What is a Stock Split

In our recent post, we studied about the Bonus Issue.

To summarize, what we read
Share-holders get bonus shares from company's earnings in compensation of dividend. But we also realized that the overall wealth of the shareholder does not increase because of the drop in share price post the bonus issue.

Most readers seem to have some confusion about whether bonus issue and stock splits are the same or not.  They may appear to be the same especially in the eyes of a person not well-versed in finance. But they are, in fact, two different things.



WHAT’S THE DIFFERENCE?

Simply put- A bonus is a free additional share. A stock split is the same share split into two.

Usually companies accumulate it’s earnings in reserve funds instead of paying it to share-holders in form of dividend. This accumulated reserve fund is then converted into share-capital and allotted to share-holders as bonus shares in proportion to their existing holding. So, Share-capital of the company increases with a concomitant decrease in its Reserve profits. Share-holders get bonus shares in compensation of dividend.

But when a share is split, say, from Rs 10 denomination to Re 1 denomination, there would neither be an increase in the share capital nor a concomitant decrease in the reserves of the company. This is because while in a bonus issue a person having one share of Rs 10 face value would get another share of the same face value should the company go for a 1:1 bonus what would happen in a stock split is his one Rs 10 share would now be converted into ten Re 1 shares.


WHY DOES A COMPANY SPLIT IT’S STOCK?
The primary reason is to infuse additional liquidity into the shares by making them more affordable.
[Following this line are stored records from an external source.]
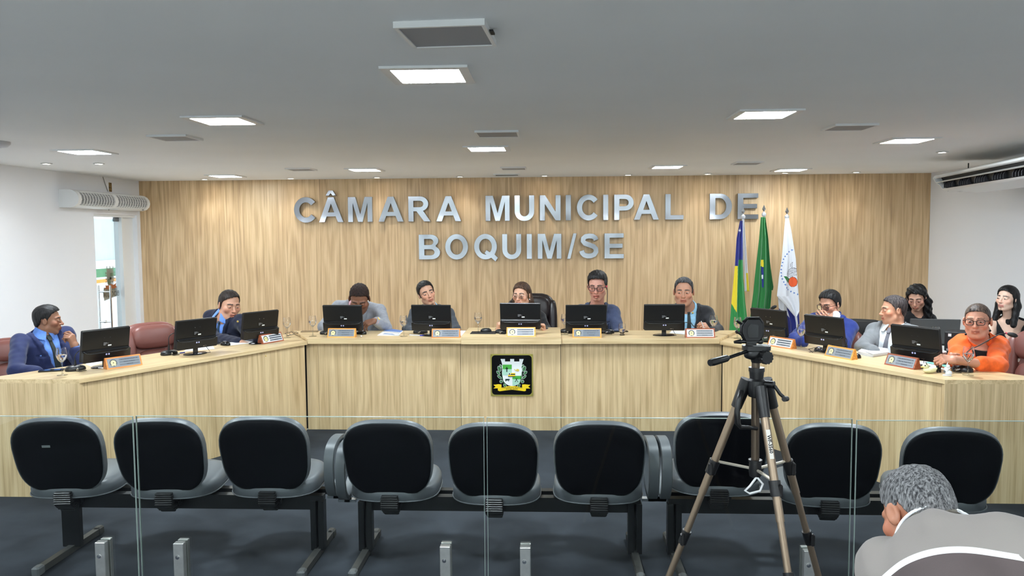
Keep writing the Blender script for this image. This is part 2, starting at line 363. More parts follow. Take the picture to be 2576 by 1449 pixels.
# ================================================================ ceiling fittings
RIM = M['white']
def panel_light(x, y, label, group='square lamps in the ceiling', m='lamp'):
    t = thing('ceiling_lamp', label, 'lamp', (x, y, ZC), 0, group); a, b = .177, .138
    f = MB()
    for c, d in (((0, (a+b)/2), (2*a, a-b)), ((0, -(a+b)/2), (2*a, a-b)), (((a+b)/2, 0), (a-b, 2*b)), ((-(a+b)/2, 0), (a-b, 2*b))): f.box((c[0], c[1], -.005), (d[0], d[1], .010))
    f.build('lamp_frame', RIM, t); MB().slab(rrect(2*b, 2*b, .012, 3), -.0095, -.001).build('diffuser', M[m], t)
    return t
LP = [(-.5, 3.36, 'square ceiling lamp nearest the camera, below the large square speaker'), (-1.89, 4.59, 'square ceiling lamp left of centre, between camera and left wing'), (1.22, 4.64, 'square ceiling lamp right of centre, above the tripod'),
 (-.49, 6.32, 'square ceiling lamp on the centre line above the podium'), (-3.68, 6.2, 'square ceiling lamp at far left above the left wing'), (2.65, 6.1, 'square ceiling lamp at far right near the air conditioner'),
 (-1.92, 8.27, 'square ceiling lamp before the oak wall above the first A of the lettering'), (1.21, 8.32, 'square ceiling lamp before the oak wall above the L of MUNICIPAL'), (-3.68, 8.95, 'square ceiling lamp closest to the oak wall at left'), (2.64, 8.92, 'square ceiling lamp closest to the oak wall above the flags')]
for x, y, l in LP: panel_light(x, y, l, m='lamp' if y < 7 else 'lamp_wall')
for i, (x, y) in enumerate(((-3.68, 3.2), (-3.68, .2), (-1.9, .9), (-.49, .4), (1.22, .2), (2.65, 3.15), (2.65, .2), (-1.9, -2.7), (1.22, -2.7))):  # extra lamps added outside the view as fill light
    panel_light(x, y, ['front left', 'middle left', 'left inner', 'centre', 'right inner', 'front right', 'middle right', 'rear left', 'rear right'][i]+' unseen square lamp added for fill light over the public area', 'added fill lamps over the public area', 'lamp_wall' if i in (4, 5) else 'lamp')
def spot(x, y, label, watt=SPOT_WATT):
    t = thing('downlight', label, 'lamp', (x, y, ZC), 0, 'small downlights')
    f = MB(); f.lathe([(.030, -.0015), (.048, -.0015), (.050, -.005), (.046, -.008), (.032, -.008), (.028, -.003)], 18); f.build('trim_ring', RIM, t, 40)
    MB().lathe([(.0001, -.004), (.029, -.004)], 16).build('lens', M['lens'], t)
    l = bpy.data.lights.new('downlight_bulb', 'SPOT'); l.energy = watt; l.spot_size = math.radians(112); l.spot_blend = .7; l.shadow_soft_size = .022; l.color = (1, .97, .93)
    o = bpy.data.objects.new('downlight_bulb', l); COL.objects.link(o); o.parent = t; o.location = (0, 0, -.03)
for i, (x, y) in enumerate(((-4.14, 9.44), (-3.09, 9.44), (-2.05, 9.44), (-1.06, 9.44), (-.06, 9.44), (.92, 9.44), (1.84, 9.42), (2.72, 9.40), (3.52, 9.38))):
    spot(x, y, ['first', 'second', 'third', 'fourth', 'fifth', 'sixth', 'seventh', 'eighth', 'ninth'][i]+' small downlight from the left along the oak wall', SPOT_WATT*1.25)
spot(-4.63, 7.18, 'small downlight at far left nearest the white side wall'); spot(-4.17, 7.24, 'small downlight second from the white side wall at left'); spot(3.37, 7.06, 'small downlight above the air conditioner at right')
GRILLE = mat('speaker_grille', (150, 150, 152), .6, bump=.3, bscale=1500)
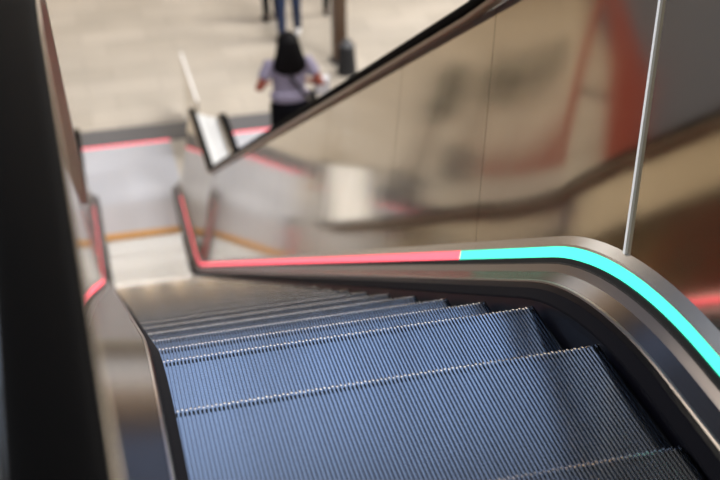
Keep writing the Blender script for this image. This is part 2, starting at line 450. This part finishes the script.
# red A-shaped stand on the left of the hall, seen only mirrored in the steel
af = empty('sign_stand', (-4.95, 17.7, FL - 0.006))
def slab(P):
    V = [(x, 0, z) for x, z in P] + [(x, 0.06, z) for x, z in P]; k = len(P)
    return pydata('leg_panel', V, [tuple(range(k)), tuple(range(k, 2 * k))] + [(q, (q + 1) % k, k + (q + 1) % k, k + q) for q in range(k)], 'banner_red', af)
slab([(-3.3, 0), (-1.75, 0), (-1.0, 2.0), (-0.05, 3.6), (-0.4, 3.6), (-2.7, 2.0)]); slab([(0.25, 0), (0.80, 0), (0.10, 3.6), (-0.15, 3.6)])
boxobj('cross_bar', (-1.4, 0.01, 1.5), (0.05, 0.05, 1.60), 'frame_dark', af)
tag(af, 'red A-shaped stand seen as a reflection in the right steel side panel', 'stand')

def potted_tree(x, y, label, seed):
    rnd = random.Random(seed); root = empty('potted_tree', (x, y, FL - 0.006))
    bm = bmesh.new()
    bmesh.ops.create_cone(bm, cap_ends=True, segments=20, radius1=0.22, radius2=0.30, depth=0.5, matrix=Matrix.Translation((0, 0, 0.25)))
    from_bm('pot', bm, 'frame_dark', root)
    bm = bmesh.new()
    bmesh.ops.create_cone(bm, cap_ends=True, segments=10, radius1=0.09, radius2=0.06, depth=1.6, matrix=Matrix.Translation((0, 0, 1.25)))
    from_bm('trunk', bm, 'column_brown', root)
    bm = bmesh.new()
    for k in range(260):
        d = Vector((rnd.gauss(0, 1), rnd.gauss(0, 1), rnd.gauss(0, 1))).normalized() * rnd.uniform(0.5, 1)
        c = Vector((d.x * 0.19, d.y * 0.19, 1.95 + d.z * 0.6))
        u = Vector((rnd.gauss(0, 1), rnd.gauss(0, 1), rnd.gauss(0, 1))).normalized(); v = u.orthogonal().normalized(); q = 0.09
        bm.faces.new([bm.verts.new(c + u * q), bm.verts.new(c + v * q * .5), bm.verts.new(c - u * q), bm.verts.new(c - v * q * .5)])
    lv = from_bm('foliage', bm, 'leaf_dark', root); lv['kind'] = 'stuff'
    return tag(root, label, 'potted tree')
potted_tree(-2.3, 15.0, 'dark potted tree mirrored in the right steel panel, left of the panel joint', 1)
potted_tree(-3.45, 17.0, 'dark potted tree mirrored in the right steel panel, right of the panel joint', 2)

# ------------------------------------------------------------------ people
def loft(bm, rings, seg=14):
    """closed skin over rings (centre, rx, ry); rings face along the chain"""
    N = len(rings); loops = []
    for i, (c, rx, ry) in enumerate(rings):
        a = Vector(rings[max(0, i - 1)][0]); d = Vector(rings[min(N - 1, i + 1)][0])
        t = (d - a).normalized()
        ref = Vector((1, 0, 0)) if abs(t.x) < 0.9 else Vector((0, 1, 0))
        v = t.cross(ref).normalized(); u = v.cross(t).normalized()
        loops.append([bm.verts.new(Vector(c) + u * rx * math.cos(2 * PI * j / seg) + v * ry * math.sin(2 * PI * j / seg)) for j in range(seg)])
    for A, B in zip(loops, loops[1:]):
        for j in range(seg):
            bm.faces.new((A[j], A[(j + 1) % seg], B[(j + 1) % seg], B[j]))
    for lp, i in ((loops[0], 0), (loops[-1], N - 1)):
        c, rx, ry = rings[i]; other = Vector(rings[1 if i == 0 else N - 2][0])
        dirn = (Vector(c) - other).normalized()
        tip = bm.verts.new(Vector(c) + dirn * min(rx, ry) * 0.7)
        for j in range(seg): bm.faces.new((lp[j], lp[(j + 1) % seg], tip))
def tube(bm, pts, radii, seg=12): loft(bm, [(p, r, r) for p, r in zip(pts, radii)], seg)
def ball(bm, c, r):
    q = bmesh.ops.create_uvsphere(bm, u_segments=16, v_segments=10, radius=1)
    for v in q['verts']: v.co = Vector((c[0] + v.co.x * r[0], c[1] + v.co.y * r[1], c[2] + v.co.z * r[2]))
def remeshed(name, bm, material, parent, voxel=0.01):
    bmesh.ops.recalc_face_normals(bm, faces=bm.faces)
    me = bpy.data.meshes.new(name + '_raw'); bm.to_mesh(me); bm.free()
    tmp = bpy.data.objects.new(name + '_raw', me); COL.objects.link(tmp)
    md = tmp.modifiers.new('r', 'REMESH'); md.mode = 'VOXEL'; md.voxel_size = voxel
    sm = tmp.modifiers.new('s', 'SMOOTH'); sm.iterations = 3; sm.factor = 0.5
    dg = bpy.context.evaluated_depsgraph_get(); ev = tmp.evaluated_get(dg)
    out = bpy.data.meshes.new_from_object(ev); out.name = name
    out.materials.clear()
    bpy.data.objects.remove(tmp); bpy.data.meshes.remove(me)
    return link(name, out, material, parent, True)

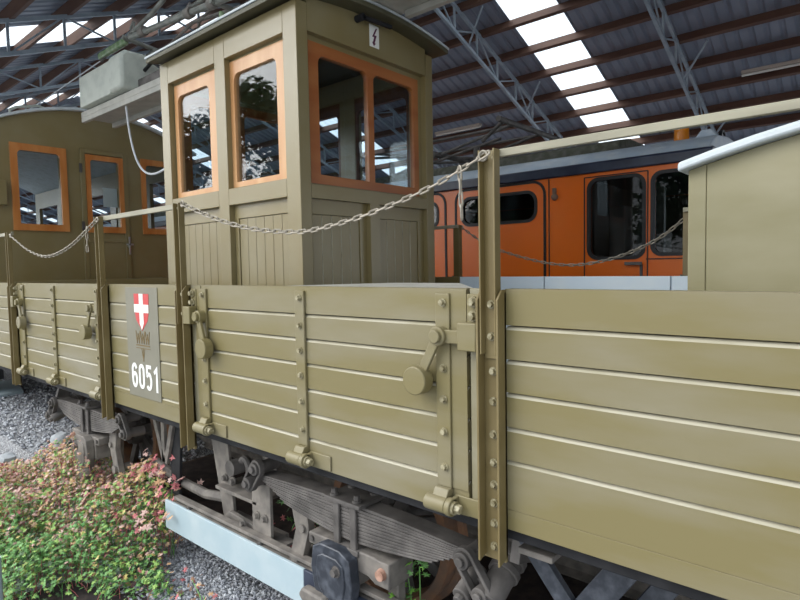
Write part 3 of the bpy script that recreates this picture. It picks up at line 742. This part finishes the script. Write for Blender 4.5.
# chains
def chain(pts, label, loose=None, ll=.048, wire=.0036, width=.0165, group=None):
    """catenary-like polyline of oval links"""
    P = [Vector(p) for p in pts]
    # dense resample by Catmull-Rom
    D_ = []
    for i in range(len(P)-1):
        p0, p1, p2, p3 = P[max(i-1, 0)], P[i], P[i+1], P[min(i+2, len(P)-1)]
        for k in range(40):
            t = k/40; D_.append(.5*((2*p1)+(p2-p0)*t+(2*p0-5*p1+4*p2-p3)*t*t+(3*p1-p0-3*p2+p3)*t**3))
    D_.append(P[-1])
    def links(m, D_):
        pitch = ll-2*wire*1.15; acc = 0; nxt = 0; k = 0
        for i in range(len(D_)-1):
            seg = (D_[i+1]-D_[i]).length
            while nxt <= acc+seg:
                c = D_[i].lerp(D_[i+1], (nxt-acc)/max(seg, 1e-9)); d = (D_[i+1]-D_[i]).normalized()
                s1 = d.cross(Vector((0, 0, 1)))
                if s1.length < .1: s1 = d.cross(Vector((1, 0, 0)))
                s1.normalize(); s2 = s1.cross(d); a = s1 if k % 2 else s2
                a = (a*.92+(s2 if k % 2 else s1)*.4).normalized()
                hw = width/2; hl = ll/2-hw
                loop = [c+d*(hl+hw*math.sin(t))+a*hw*math.cos(t) for t in [math.pi*j/4 for j in range(5)]]+[c-d*(hl+hw*math.sin(t))-a*hw*math.cos(t) for t in [math.pi*j/4 for j in range(5)]]
                m.tube(loop, wire, 6, closed=True); k += 1; nxt += pitch
            acc += seg
    m = MB(); links(m, D_); o = m.build('chain', CHAINM); tag(o, label, 'chain', group)
    if loose:
        m = MB(); Q = [Vector(p) for p in loose]; DD = [Q[0].lerp(Q[1], i/20) for i in range(21)]; links(m, DD); m.build('loose_end', CHAINM, o)
    for e_ in (P[0], P[-1]):
        MB().tube([e_+Vector((.014*math.cos(t), 0, .014*math.sin(t))) for t in [2*math.pi*i/12 for i in range(12)]], .004, 6, closed=True).build('end_ring', CHAINM, o)
    return o
YC = -.055
def atY(p, y):   # slide a traced point from the plane Y=-.02 to the chain's own plane
    k = (y+D)/(-.02+D); return (p[0]*k, y, H+(p[1]-H)*k)
chain([atY(p, YC) for p in [(-.965, 2.012), (-1.172, 1.937), (-1.449, 1.872), (-1.724, 1.833), (-1.911, 1.830), (-2.193, 1.861), (-2.475, 1.925), (-2.775, 2.02)]],
      'sagging galvanised chain across the near plank door, from the tallest post', [atY((-1.052, 1.968), YC), atY((-1.046, 1.81), YC)])
chain([atY(p, YC) for p in [(-5.57, 1.995), (-5.44, 1.95), (-5.113, 1.851), (-4.729, 1.802), (-4.298, 1.86), (-3.83, 2.01)]],
      'sagging chain across the far left plank door in front of the olive tram car', [atY((-4.0, 1.955), YC), atY((-4.005, 1.82), YC)])
chain([(-2.513, 2.11, 1.968), (-2.224, 2.11, 1.80), (-1.756, 2.11, 1.675), (-1.414, 2.11, 1.69), (-1.11, 2.11, 1.80), (-.912, 2.11, 1.945)],
      'thin chain on the far side of the wagon, in front of the orange tram', ll=.042, wire=.0036, width=.015)

# ------------------------------------------------------------------ olive tram car behind, at left
OC = thing('tram_car', (-9.5, 1.27, 0), 'olive green tram car with arched roof and brown framed windows at far left', 'tram')
FX, Y0c, Y1c, YCc = -6.9, .17, 2.37, 1.27
def rz(q): return 3.475-.235*(q-YCc)**2
ys = [Y0c+(Y1c-Y0c)*i/20 for i in range(21)]
m = MB()
# end wall with openings cut: strips between openings
ops = [(.44, .84, 2.20, 2.96), (1.147, 1.46, 2.20, 2.945), (1.78, 2.17, 2.20, 2.96)]
cur = Y0c
def ztop(a, b): return None
def wallpiece(a, b, z0):
    q = [a+(b-a)*i/6 for i in range(7)]
    m.prism([(a, z0), (b, z0)]+[(w, rz(w)-.002) for w in q[::-1]], 'x', FX-.05, FX)
for a, b, z0, z1 in ops:
    wallpiece(cur, a, .9); m.box(FX-.05, FX, a, b, .9, z0); wallpiece(a, b, z1); cur = b
wallpiece(cur, Y1c, .9)
m.build('end_wall', OLIVED, OC)
m = MB()
for yy in (Y0c, Y1c-.05):
    m.box(-12.5, FX-.051, yy, yy+.05, .9, 2.15).box(-12.5, FX-.051, yy, yy+.05, 2.9, rz(Y0c)-.004)
    for xx in (-12.4, -11.3, -10.2, -9.1, -8.0, -7.1): m.box(xx-.1, xx+.1, yy, yy+.05, 2.15, 2.9)
m.build('side_wall', OLIVED, OC)
m = MB(); m.box(-12.5, FX, Y0c, Y1c, .78, .9); m.build('underframe', BLACK, OC)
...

It needs to be reiterated here that the shares only appear to be cheaper, though it makes no difference whether you buy one share for Rs 3,000 or two for Rs1,500 each.

WHY DOES MARKET CHEER STOCK SPLITS?
Stock market interprets a stock split as a statement of confidence by the company – it interprets a split as a signal from the company that it is confident about its future growth. Also, a stock split increases the number of shares traded in the market, which increases liquidity.These factors are considered positive, and therefore the market reacts positively!

CONCLUSION
So, if you are an investor in the company, you have reason to celebrate when you get a bonus. But don’t celebrate when your company splits stock. It’s is just a technical change in the face value of the stock. But if you want to buy more shares, it is good news because now, you will be able to afford them or at least get them cheaper!